Social Media and Smart Growth

Posted on the 30 March 2011 by 2ndgreenrevolution @2ndgreenrev

Community planning is a luxury, currently available to people who have the time and money to attend. Retired people, people without kids, and people with means can spend time sitting through hearings, speaking to public bodies and generally making their voices heard. People with kids, lower income families, and young professionals find it much more difficult to access the process. Does this disparity of access change community development? As this anecdote from Maryland conveys (courtesy of www.greatergreaterwashington.org), the answer is yes.

Montgomery County, MD was discussing whether to include a pedestrian skybridge over a busy road to a new library in Silver Spring. (Pedestrian bridges are generally a bad idea for walkability as they take pedestrians off the road, further encouraging auto-oriented design of the road and making the area less safe and comfortable to walk in general).  While nearly everyone in attendance at the public hearing was in support of the skybridge, a County Board member’s question on Facebook about the skybridge received nearly unanimous opposition. Two different settings created two different responses.

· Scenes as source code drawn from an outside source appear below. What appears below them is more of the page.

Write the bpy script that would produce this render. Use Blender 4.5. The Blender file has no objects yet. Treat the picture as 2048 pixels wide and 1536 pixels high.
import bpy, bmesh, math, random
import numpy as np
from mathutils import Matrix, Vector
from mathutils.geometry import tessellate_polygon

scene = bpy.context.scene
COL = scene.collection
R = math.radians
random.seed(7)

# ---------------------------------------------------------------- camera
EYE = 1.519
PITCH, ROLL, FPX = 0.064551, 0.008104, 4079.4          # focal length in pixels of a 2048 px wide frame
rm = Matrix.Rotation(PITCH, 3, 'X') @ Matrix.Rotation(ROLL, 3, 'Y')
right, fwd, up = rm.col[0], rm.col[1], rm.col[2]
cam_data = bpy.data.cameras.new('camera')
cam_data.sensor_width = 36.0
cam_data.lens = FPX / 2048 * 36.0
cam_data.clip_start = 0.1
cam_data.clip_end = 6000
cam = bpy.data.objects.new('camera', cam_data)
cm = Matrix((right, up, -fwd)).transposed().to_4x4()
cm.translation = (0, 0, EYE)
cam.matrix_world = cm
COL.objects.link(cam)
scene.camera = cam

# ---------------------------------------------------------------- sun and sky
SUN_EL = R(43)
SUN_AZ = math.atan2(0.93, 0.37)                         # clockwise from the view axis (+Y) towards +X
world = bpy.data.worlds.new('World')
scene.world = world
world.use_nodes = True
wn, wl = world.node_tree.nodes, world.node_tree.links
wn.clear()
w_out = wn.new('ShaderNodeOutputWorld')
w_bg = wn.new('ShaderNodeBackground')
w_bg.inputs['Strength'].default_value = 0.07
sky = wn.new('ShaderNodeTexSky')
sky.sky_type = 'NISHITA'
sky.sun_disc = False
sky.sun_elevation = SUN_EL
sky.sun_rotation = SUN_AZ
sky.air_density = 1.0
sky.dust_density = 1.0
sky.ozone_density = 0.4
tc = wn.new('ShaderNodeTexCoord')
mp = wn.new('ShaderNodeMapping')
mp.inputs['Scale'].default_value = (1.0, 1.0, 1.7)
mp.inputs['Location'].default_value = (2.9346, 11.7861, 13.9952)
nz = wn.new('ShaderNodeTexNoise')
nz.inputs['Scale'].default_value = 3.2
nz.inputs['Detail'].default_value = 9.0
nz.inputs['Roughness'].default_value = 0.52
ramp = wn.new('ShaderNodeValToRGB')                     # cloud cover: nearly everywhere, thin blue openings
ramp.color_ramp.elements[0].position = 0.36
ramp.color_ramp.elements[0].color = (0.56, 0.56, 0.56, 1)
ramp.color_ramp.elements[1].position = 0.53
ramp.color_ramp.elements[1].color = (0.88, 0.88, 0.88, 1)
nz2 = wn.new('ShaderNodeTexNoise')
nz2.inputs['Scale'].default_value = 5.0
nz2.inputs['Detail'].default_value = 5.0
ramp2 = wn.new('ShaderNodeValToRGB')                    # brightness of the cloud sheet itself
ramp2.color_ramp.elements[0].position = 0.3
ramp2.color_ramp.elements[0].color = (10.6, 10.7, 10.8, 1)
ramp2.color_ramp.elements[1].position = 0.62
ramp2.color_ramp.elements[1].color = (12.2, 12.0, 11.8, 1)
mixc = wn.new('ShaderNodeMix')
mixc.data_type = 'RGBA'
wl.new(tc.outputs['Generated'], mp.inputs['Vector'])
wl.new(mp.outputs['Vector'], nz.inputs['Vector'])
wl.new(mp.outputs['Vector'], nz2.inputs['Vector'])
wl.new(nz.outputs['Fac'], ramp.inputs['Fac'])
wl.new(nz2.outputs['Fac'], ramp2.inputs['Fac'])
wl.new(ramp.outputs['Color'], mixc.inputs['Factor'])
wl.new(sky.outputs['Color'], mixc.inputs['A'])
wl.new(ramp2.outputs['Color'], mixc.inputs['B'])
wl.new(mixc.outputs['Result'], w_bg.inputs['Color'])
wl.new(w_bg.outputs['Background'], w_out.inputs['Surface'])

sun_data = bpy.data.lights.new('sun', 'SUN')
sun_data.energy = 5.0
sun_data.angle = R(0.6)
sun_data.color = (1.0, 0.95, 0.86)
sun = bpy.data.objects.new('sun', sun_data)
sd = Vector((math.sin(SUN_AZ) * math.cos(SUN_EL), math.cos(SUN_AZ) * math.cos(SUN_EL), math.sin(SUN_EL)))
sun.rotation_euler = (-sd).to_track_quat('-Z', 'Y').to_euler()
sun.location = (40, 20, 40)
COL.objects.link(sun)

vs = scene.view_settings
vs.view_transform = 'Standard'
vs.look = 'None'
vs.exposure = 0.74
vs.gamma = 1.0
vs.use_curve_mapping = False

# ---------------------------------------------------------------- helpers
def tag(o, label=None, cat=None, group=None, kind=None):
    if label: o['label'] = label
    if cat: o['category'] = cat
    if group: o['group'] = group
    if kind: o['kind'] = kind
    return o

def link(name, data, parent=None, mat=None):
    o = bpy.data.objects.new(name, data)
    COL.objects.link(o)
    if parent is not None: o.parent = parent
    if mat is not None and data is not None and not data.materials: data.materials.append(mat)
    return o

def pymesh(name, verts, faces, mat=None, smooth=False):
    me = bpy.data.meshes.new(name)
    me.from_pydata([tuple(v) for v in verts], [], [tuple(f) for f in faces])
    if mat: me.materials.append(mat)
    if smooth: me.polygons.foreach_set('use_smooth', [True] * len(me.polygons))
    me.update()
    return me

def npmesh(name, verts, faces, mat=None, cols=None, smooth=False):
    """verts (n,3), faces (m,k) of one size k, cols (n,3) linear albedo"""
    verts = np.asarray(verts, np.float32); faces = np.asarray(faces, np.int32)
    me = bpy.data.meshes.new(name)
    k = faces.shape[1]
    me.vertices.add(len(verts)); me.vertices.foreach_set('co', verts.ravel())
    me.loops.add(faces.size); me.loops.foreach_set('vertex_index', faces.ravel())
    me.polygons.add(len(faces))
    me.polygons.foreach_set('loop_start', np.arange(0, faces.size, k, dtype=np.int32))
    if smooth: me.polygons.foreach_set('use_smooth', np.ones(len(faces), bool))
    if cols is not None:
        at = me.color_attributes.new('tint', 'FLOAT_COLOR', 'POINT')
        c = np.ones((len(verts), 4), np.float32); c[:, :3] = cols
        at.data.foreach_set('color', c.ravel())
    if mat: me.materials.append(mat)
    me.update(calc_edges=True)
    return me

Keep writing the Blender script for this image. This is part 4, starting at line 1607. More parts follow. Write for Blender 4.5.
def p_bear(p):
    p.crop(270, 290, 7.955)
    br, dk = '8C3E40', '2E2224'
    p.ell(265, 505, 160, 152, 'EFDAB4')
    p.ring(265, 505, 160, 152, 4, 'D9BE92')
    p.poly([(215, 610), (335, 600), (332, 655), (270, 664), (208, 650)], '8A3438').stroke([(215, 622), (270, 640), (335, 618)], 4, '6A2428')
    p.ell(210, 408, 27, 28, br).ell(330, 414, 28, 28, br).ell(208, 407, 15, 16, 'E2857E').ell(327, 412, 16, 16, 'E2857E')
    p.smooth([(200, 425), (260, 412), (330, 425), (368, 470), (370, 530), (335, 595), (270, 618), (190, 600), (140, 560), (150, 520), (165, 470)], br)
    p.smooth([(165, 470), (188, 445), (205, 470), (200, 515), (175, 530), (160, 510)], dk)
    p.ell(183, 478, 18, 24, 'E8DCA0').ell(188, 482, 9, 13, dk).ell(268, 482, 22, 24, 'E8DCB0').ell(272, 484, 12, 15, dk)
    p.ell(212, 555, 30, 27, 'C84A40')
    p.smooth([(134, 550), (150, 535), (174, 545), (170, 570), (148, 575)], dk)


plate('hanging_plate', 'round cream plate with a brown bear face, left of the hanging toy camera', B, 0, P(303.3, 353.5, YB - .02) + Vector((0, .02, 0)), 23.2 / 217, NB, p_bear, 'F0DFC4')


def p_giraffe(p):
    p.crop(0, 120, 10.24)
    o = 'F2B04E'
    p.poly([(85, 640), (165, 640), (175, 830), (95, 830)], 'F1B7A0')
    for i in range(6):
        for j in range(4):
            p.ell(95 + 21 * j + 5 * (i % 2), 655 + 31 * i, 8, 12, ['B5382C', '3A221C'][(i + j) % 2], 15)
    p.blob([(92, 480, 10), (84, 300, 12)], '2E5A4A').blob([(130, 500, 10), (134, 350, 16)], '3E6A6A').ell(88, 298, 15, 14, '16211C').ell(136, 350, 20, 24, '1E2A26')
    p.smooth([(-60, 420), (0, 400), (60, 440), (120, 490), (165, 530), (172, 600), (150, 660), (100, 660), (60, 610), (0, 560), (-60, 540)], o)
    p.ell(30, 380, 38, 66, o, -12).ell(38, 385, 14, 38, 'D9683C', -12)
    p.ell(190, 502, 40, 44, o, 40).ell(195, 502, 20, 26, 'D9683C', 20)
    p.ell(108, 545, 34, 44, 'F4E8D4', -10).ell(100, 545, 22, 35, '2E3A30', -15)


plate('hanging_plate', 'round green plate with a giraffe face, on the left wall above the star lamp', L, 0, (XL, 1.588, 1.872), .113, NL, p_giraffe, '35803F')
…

As communication tools change, local groups, governments, developers are all trying to find new ways to garner the input and support of more residents and a more diverse cross section of their populations. In Bristol, CT, due to input (ideas, photos, comments, votes) from local residents, a piazza will be included in a new development in their downtown. Melbourne, Australia put their entire community plan on a wiki so that residents could discuss and edit it in different ways. These tools are changing the face of planning.

As with social media in general, planners, smart growth advocates, and environmentalists don’t know where these new tools will lead. Will they eventually be dominated by the same voices as before or will they actually open up the planning process, leading to a wider range of voices and greener, more sustainable outcomes? Only time, and experimentation, will tell.